Some days I feel like The Wrestler

I'm not that old. I'm supposed to be in my prime. But there's this nagging feeling that ageism is creeping. The impending nighttime tide is gently licking my toes as I look at the twilight of my career slowly fading. 

Anyone with a single ounce of perspective will know that's not true. I'm not even 40. And I sound petty. 

And yet.

I don't know. Maybe it's the fact I didn't rise as fast. No portfolio school. So I had to go to the salt mines to learn. I dug my way out. Learning on the job. Didn't get the head start of those who spent the money to get their 'doctorate' in advertising from the famed Miami Ad School. They went to the big shops. The one I had to scrape and claw my way into. I've spent my time watching others do the climbing without doing the work.  

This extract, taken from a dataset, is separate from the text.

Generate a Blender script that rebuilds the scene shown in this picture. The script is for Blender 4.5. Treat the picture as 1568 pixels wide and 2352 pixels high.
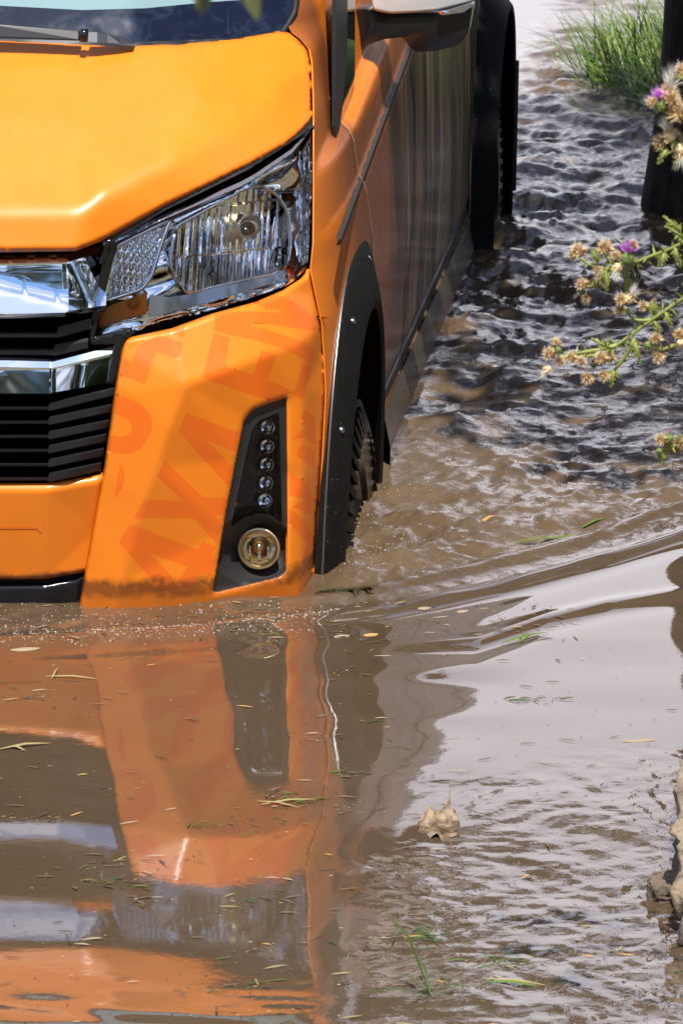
import bpy, bmesh, math, random
import numpy as np
from mathutils import Vector, Matrix
from mathutils.geometry import delaunay_2d_cdt
random.seed(7); RNG = np.random.default_rng(7)
R = math.radians
scene = bpy.context.scene
for o in list(bpy.data.objects): bpy.data.objects.remove(o)

# ------------------------------------------------------------------ camera
CAM = np.array([2.0, -9.33, 2.59]); PITCH = R(14.1); YAW = R(6.1); F = 9800.0   # F in 1/1568ths of the frame width
cd = bpy.data.cameras.new("camera"); cam = bpy.data.objects.new("camera", cd)
scene.collection.objects.link(cam); scene.camera = cam
cam.location = CAM; cam.rotation_euler = (R(90) - PITCH, 0, YAW)
cd.sensor_fit = 'VERTICAL'; cd.sensor_height = 36.0; cd.lens = F / 2352 * 36
cd.clip_start = 0.2; cd.clip_end = 2000
cd.dof.use_dof = True; cd.dof.focus_distance = 9.95; cd.dof.aperture_fstop = 18.0

# ------------------------------------------------------------------ sky and sun
SUN = Vector((0.10, -0.50, 1.0)).normalized()
world = bpy.data.worlds.new("World"); scene.world = world; world.use_nodes = True
nt = world.node_tree; nt.nodes.clear()
def wn(t, **k):
    n = nt.nodes.new(t)
    for a, b in k.items(): setattr(n, a, b)
    return n
sky = wn('ShaderNodeTexSky', sky_type='NISHITA', sun_disc=False)
sky.sun_elevation = math.asin(SUN.z); sky.sun_rotation = math.atan2(SUN.x, SUN.y)
tc = wn('ShaderNodeTexCoord'); mp = wn('ShaderNodeMapping'); mp.inputs['Scale'].default_value = (1.2, 1.2, 4.0)
no = wn('ShaderNodeTexNoise'); no.inputs['Scale'].default_value = 2.1; no.inputs['Detail'].default_value = 7; no.inputs['Distortion'].default_value = .5
cr = wn('ShaderNodeValToRGB'); cr.color_ramp.elements[0].position = .47; cr.color_ramp.elements[1].position = .74
mx = wn('ShaderNodeMix', data_type='RGBA'); mx.inputs[7].default_value = (13.5, 13.0, 14.0, 1)
bg = wn('ShaderNodeBackground'); bg.inputs['Strength'].default_value = 0.088
out = wn('ShaderNodeOutputWorld')
nt.links.new(tc.outputs['Generated'], mp.inputs[0]); nt.links.new(mp.outputs[0], no.inputs['Vector'])
sx = wn('ShaderNodeSeparateXYZ'); nt.links.new(tc.outputs['Generated'], sx.inputs[0])
hm = wn('ShaderNodeMapRange'); hm.inputs[1].default_value = .06; hm.inputs[2].default_value = .42; hm.inputs[3].default_value = .85; hm.inputs[4].default_value = 0; sy = wn('ShaderNodeMath', operation='MULTIPLY_ADD'); sy.inputs[1].default_value = -.22; nt.links.new(sx.outputs[1], sy.inputs[0]); nt.links.new(sx.outputs[2], sy.inputs[2]); nt.links.new(sy.outputs[0], hm.inputs[0])
mm = wn('ShaderNodeMath', operation='MAXIMUM'); nt.links.new(no.outputs['Fac'], cr.inputs[0]); nt.links.new(cr.outputs[0], mm.inputs[0]); nt.links.new(hm.outputs[0], mm.inputs[1]); nt.links.new(mm.outputs[0], mx.inputs[0])
tn = wn('ShaderNodeMix', data_type='RGBA', blend_type='MULTIPLY'); tn.inputs[0].default_value = 1.0; tn.inputs[7].default_value = (.62, .84, 1.12, 1); nt.links.new(sky.outputs[0], tn.inputs[6]); nt.links.new(tn.outputs[2], mx.inputs[6]); nt.links.new(mx.outputs[2], bg.inputs[0]); nt.links.new(bg.outputs[0], out.inputs[0])
sd = bpy.data.lights.new("sun", 'SUN'); sd.energy = 4.6; sd.angle = R(0.53); sd.color = (1.0, .95, .87)
so = bpy.data.objects.new("sun", sd); scene.collection.objects.link(so)
so.rotation_euler = SUN.to_track_quat('Z', 'Y').to_euler()
scene.view_settings.view_transform = 'Standard'; scene.view_settings.look = 'None'
scene.view_settings.exposure = 0.52; scene.view_settings.gamma = 1.0
scene.cycles.max_bounces = 10; scene.cycles.glossy_bounces = 6; scene.cycles.transparent_max_bounces = 12
scene.cycles.use_denoising = True; scene.cycles.sample_clamp_indirect = 6.0
scene.cycles.caustics_reflective = False; scene.cycles.caustics_refractive = False

# ------------------------------------------------------------------ rays: a point of the survey photo to a point of the place
fw = np.array([-math.sin(YAW) * math.cos(PITCH), math.cos(YAW) * math.cos(PITCH), -math.sin(PITCH)])
rt = np.array([math.cos(YAW), math.sin(YAW), 0.0]); up = np.cross(rt, fw)
def ray(v): return fw + (v[0] - 784) / F * rt - (v[1] - 1176) / F * up
def PY(vx, vy, y): d = ray((vx, vy)); return CAM + d * ((y - CAM[1]) / d[1])
def PX(vx, vy, x): d = ray((vx, vy)); return CAM + d * ((x - CAM[0]) / d[0])
def PZ(vx, vy, z=0.0): d = ray((vx, vy)); return CAM + d * ((z - CAM[2]) / d[2])
def PYs(V, Y):
    V = np.asarray(V, float); Y = np.asarray(Y, float)
    d = fw[None] + ((V[:, 0] - 784) / F)[:, None] * rt - ((V[:, 1] - 1176) / F)[:, None] * up
    return CAM + d * ((Y - CAM[1]) / d[:, 1])[:, None]
def cx(vy, y):                       # where the van's centre plane x = 0 lies
    a, b = -900.0, 700.0
    for _ in range(50):
        m = (a + b) / 2
        if PY(m, vy, y)[0] < 0: a = m
        else: b = m
    return a

# ------------------------------------------------------------------ materials
def mat(name, col=(.5, .5, .5), rough=.5, metal=0.0, spec=.5, coat=0.0, coat_rough=.05, ior=1.5):
    m = bpy.data.materials.new(name); m.use_nodes = True
    b = m.node_tree.nodes['Principled BSDF']
    b.inputs['Base Color'].default_value = (*col, 1); b.inputs['Roughness'].default_value = rough
    b.inputs['Metallic'].default_value = metal; b.inputs['Specular IOR Level'].default_value = spec
    b.inputs['Coat Weight'].default_value = coat; b.inputs['Coat Roughness'].default_value = coat_rough
    b.inputs['IOR'].default_value = ior
    return m
class NB:
    def __init__(s, m): s.nt = m.node_tree; s.b = s.nt.nodes['Principled BSDF']; s.out = [n for n in s.nt.nodes if n.type == 'OUTPUT_MATERIAL'][0]
    def n(s, t, **k):
        n = s.nt.nodes.new(t)
        for a, v in k.items(): setattr(n, a, v)
        return n
    def l(s, a, b): s.nt.links.new(a, b)
    def pos(s): return s.n('ShaderNodeNewGeometry').outputs['Position']
    def noise(s, scale, detail=4, rough=.55, vec=None, dist=0.0):
        n = s.n('ShaderNodeTexNoise'); n.inputs['Scale'].default_value = scale; n.inputs['Detail'].default_value = detail
        n.inputs['Roughness'].default_value = rough; n.inputs['Distortion'].default_value = dist
        s.l(vec if vec is not None else s.pos(), n.inputs['Vector']); return n.outputs['Fac']
    def maprange(s, x, a, b, c=0.0, d=1.0):
        n = s.n('ShaderNodeMapRange'); n.inputs[1].default_value = a; n.inputs[2].default_value = b
        n.inputs[3].default_value = c; n.inputs[4].default_value = d; s.l(x, n.inputs[0]); return n.outputs[0]
    def math(s, op, a, b):
        n = s.n('ShaderNodeMath', operation=op)
        for i, x in enumerate((a, b)):
            if isinstance(x, (int, float)): n.inputs[i].default_value = x
            else: s.l(x, n.inputs[i])
        return n.outputs[0]
    def mix(s, f, a, b):
        n = s.n('ShaderNodeMix', data_type='RGBA')
        if isinstance(f, (int, float)): n.inputs[0].default_value = f
        else: s.l(f, n.inputs[0])
        for i, x in ((6, a), (7, b)):
            if isinstance(x, tuple): n.inputs[i].default_value = (*x, 1)
            else: s.l(x, n.inputs[i])
        return n.outputs[2]
    def xyz(s):
        n = s.n('ShaderNodeSeparateXYZ'); s.l(s.pos(), n.inputs[0]); return n.outputs
    def bump(s, h, strength=.3, dist=.01):
        n = s.n('ShaderNodeBump'); n.inputs['Strength'].default_value = strength; n.inputs['Distance'].default_value = dist
        s.l(h, n.inputs['Height']); s.l(n.outputs[0], s.b.inputs['Normal']); return n.outputs[0]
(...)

No offense. I know not all ad school kids are pariahs. But I know more than my fair share. Know-it-alls who didn't work like I did. Who didn't grind. Who wouldn't write. And didn't know how to. I'd write circles around them while they rose through the ranks. Outthink them too. Put an idea through its paces. Sally Hogshead the shit out of a single print ad. Sell the shit out of work. What do they teach those kids in portfolio school? How to take credit for other people's work? How to kiss maximum ass while doing the minimum? 

That's what it feels like anyway. 

I know it sounds like I'm bitching but I can't be the only one who feels like they're on the outside looking in constantly. Looking in on CDs who are star fuckers. Agencies who look for award winners and always end up disappointed. Lazy creatives paying for a pass. The basis on which people rise in this industry is part of the problem in this industry. 

Boy, for someone who's supposed to be in his prime. I sound a lot like someone who's past it.